┌────────

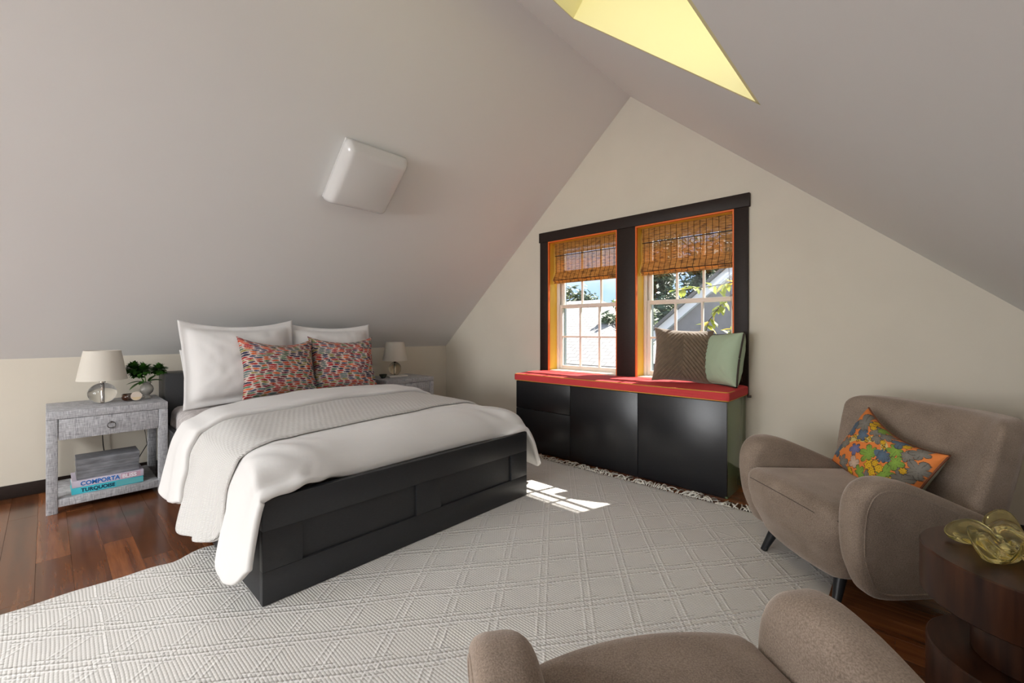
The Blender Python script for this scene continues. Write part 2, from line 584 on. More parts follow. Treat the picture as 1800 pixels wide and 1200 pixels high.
def make_window(name, y0, y1):
    t = tag(empty(name, (XG, (y0 + y1) / 2, WZ0)), kind='structure')
    L = Vector(t.location)
    def b(nm, xa, xb, ya, yb, za, zb, mat, par=t, bev=0.0):
        return box(nm, xa - L.x, xb - L.x, ya - L.y, yb - L.y, za - L.z, zb - L.z, mat, par, bev)
    e = 0.012
    # orange edge then yellow reveal lining
    for nm, ya, yb, za, zb in (('jamb', y1 - e, y1, WZ0, WZ1), ('jamb', y0, y0 + e, WZ0, WZ1), ('head', y0 + e, y1 - e, WZ1 - e, WZ1)):
        j = b(nm, XG + 0.004, XG + 0.150, ya, yb, za, zb, YELLOW)
        b('edge', XG - 0.02, XG + 0.004, ya, yb, za, zb, ORANGE, j)
    b('stool', XG - 0.0, XG + 0.150, y0 + e, y1 - e, WZ0, WZ0 + 0.02, SASH)
    ya, yb = y0 + e, y1 - e
    # stops, exterior casing
    for nm, a, c in (('stop', yb - 0.028, yb), ('stop', ya, ya + 0.028)):
        b(nm, XG + 0.128, XG + 0.150, a, c, WZ0 + 0.02, WZ1 - e, SASH, bev=0.003)
    for nm, a, c in (('outer_jamb', yb - 0.012, yb), ('outer_jamb', ya, ya + 0.012)):
        b(nm, XG + 0.150, XG + 0.25, a, c, WZ0, WZ1 - e, EXTW)
    for a, c in ((yb - 0.045, yb - 0.012), (ya + 0.012, ya + 0.045)):
        b('storm_frame', XG + 0.215, XG + 0.25, a, c, WZ0, WZ1 - e, EXTG)
    b('sill', XG + 0.150, XG + 0.29, ya - 0.03, yb + 0.03, WZ0 - 0.03, WZ0 + 0.012, EXTW)
    zm = 1.475
    for nm, xs, za, zb, brail, trail in (('lower_sash', XG + 0.150, WZ0 + 0.02, zm + 0.02, 0.045, 0.036), ('upper_sash', XG + 0.186, zm - 0.018, WZ1 - e, 0.036, 0.045)):
        s = tag(empty(nm, (xs - L.x, 0, 0)))
        s.parent = t
        def c(n2, xa, xb, yy0, yy1, z0_, z1_, mat, bev=0.0025):
            return box(n2, xa, xb, yy0 - L.y, yy1 - L.y, z0_ - L.z, z1_ - L.z, mat, s, bev)
        st = 0.045
        c('stile', 0, 0.034, ya + 0.012, ya + 0.012 + st, za, zb, SASH)
        c('stile', 0, 0.034, yb - 0.012 - st, yb - 0.012, za, zb, SASH)
        gy0, gy1 = ya + 0.012 + st, yb - 0.012 - st
        c('rail', 0, 0.034, gy0, gy1, za, za + brail, SASH)
        c('rail', 0, 0.034, gy0, gy1, zb - trail, zb, SASH)
        gz0, gz1 = za + brail, zb - trail
        mw = 0.019
        for k in (1, 2):
            yy = gy0 + (gy1 - gy0) * k / 3
            c('muntin', 0.004, 0.030, yy - mw / 2, yy + mw / 2, gz0, gz1, SASH)
        zz = (gz0 + gz1) / 2
        for k in range(3):
            pa, pb = gy0 + (gy1 - gy0) * k / 3, gy0 + (gy1 - gy0) * (k + 1) / 3
            c('muntin', 0.004, 0.030, pa + (mw / 2 if k else 0), pb - (mw / 2 if k < 2 else 0), zz - mw / 2, zz + mw / 2, SASH)
            for (p0, p1) in ((gz0, zz), (zz, gz1)):
                c('pane', 0.015, 0.018, pa, pb, p0, p1, PANE, 0)
    return t
make_window('window_1', *W1)
make_window('window_2', *W2)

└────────

# EXERCISE INSTRUCTIONS:
Write out again every line above exactly as given; the pictures do not belong in the copy.

# EXPECTED OUTPUT:
The Blender Python script for this scene continues. Write part 2, from line 584 on. More parts follow. Treat the picture as 1800 pixels wide and 1200 pixels high.
def make_window(name, y0, y1):
    t = tag(empty(name, (XG, (y0 + y1) / 2, WZ0)), kind='structure')
    L = Vector(t.location)
    def b(nm, xa, xb, ya, yb, za, zb, mat, par=t, bev=0.0):
        return box(nm, xa - L.x, xb - L.x, ya - L.y, yb - L.y, za - L.z, zb - L.z, mat, par, bev)
    e = 0.012
    # orange edge then yellow reveal lining
    for nm, ya, yb, za, zb in (('jamb', y1 - e, y1, WZ0, WZ1), ('jamb', y0, y0 + e, WZ0, WZ1), ('head', y0 + e, y1 - e, WZ1 - e, WZ1)):
        j = b(nm, XG + 0.004, XG + 0.150, ya, yb, za, zb, YELLOW)
        b('edge', XG - 0.02, XG + 0.004, ya, yb, za, zb, ORANGE, j)
    b('stool', XG - 0.0, XG + 0.150, y0 + e, y1 - e, WZ0, WZ0 + 0.02, SASH)
    ya, yb = y0 + e, y1 - e
    # stops, exterior casing
    for nm, a, c in (('stop', yb - 0.028, yb), ('stop', ya, ya + 0.028)):
        b(nm, XG + 0.128, XG + 0.150, a, c, WZ0 + 0.02, WZ1 - e, SASH, bev=0.003)
    for nm, a, c in (('outer_jamb', yb - 0.012, yb), ('outer_jamb', ya, ya + 0.012)):
        b(nm, XG + 0.150, XG + 0.25, a, c, WZ0, WZ1 - e, EXTW)
    for a, c in ((yb - 0.045, yb - 0.012), (ya + 0.012, ya + 0.045)):
        b('storm_frame', XG + 0.215, XG + 0.25, a, c, WZ0, WZ1 - e, EXTG)
    b('sill', XG + 0.150, XG + 0.29, ya - 0.03, yb + 0.03, WZ0 - 0.03, WZ0 + 0.012, EXTW)
    zm = 1.475
    for nm, xs, za, zb, brail, trail in (('lower_sash', XG + 0.150, WZ0 + 0.02, zm + 0.02, 0.045, 0.036), ('upper_sash', XG + 0.186, zm - 0.018, WZ1 - e, 0.036, 0.045)):
        s = tag(empty(nm, (xs - L.x, 0, 0)))
        s.parent = t
        def c(n2, xa, xb, yy0, yy1, z0_, z1_, mat, bev=0.0025):
            return box(n2, xa, xb, yy0 - L.y, yy1 - L.y, z0_ - L.z, z1_ - L.z, mat, s, bev)
        st = 0.045
        c('stile', 0, 0.034, ya + 0.012, ya + 0.012 + st, za, zb, SASH)
        c('stile', 0, 0.034, yb - 0.012 - st, yb - 0.012, za, zb, SASH)
        gy0, gy1 = ya + 0.012 + st, yb - 0.012 - st
        c('rail', 0, 0.034, gy0, gy1, za, za + brail, SASH)
        c('rail', 0, 0.034, gy0, gy1, zb - trail, zb, SASH)
        gz0, gz1 = za + brail, zb - trail
        mw = 0.019
        for k in (1, 2):
            yy = gy0 + (gy1 - gy0) * k / 3
            c('muntin', 0.004, 0.030, yy - mw / 2, yy + mw / 2, gz0, gz1, SASH)
        zz = (gz0 + gz1) / 2
        for k in range(3):
            pa, pb = gy0 + (gy1 - gy0) * k / 3, gy0 + (gy1 - gy0) * (k + 1) / 3
            c('muntin', 0.004, 0.030, pa + (mw / 2 if k else 0), pb - (mw / 2 if k < 2 else 0), zz - mw / 2, zz + mw / 2, SASH)
            for (p0, p1) in ((gz0, zz), (zz, gz1)):
                c('pane', 0.015, 0.018, pa, pb, p0, p1, PANE, 0)
    return t
make_window('window_1', *W1)
make_window('window_2', *W2)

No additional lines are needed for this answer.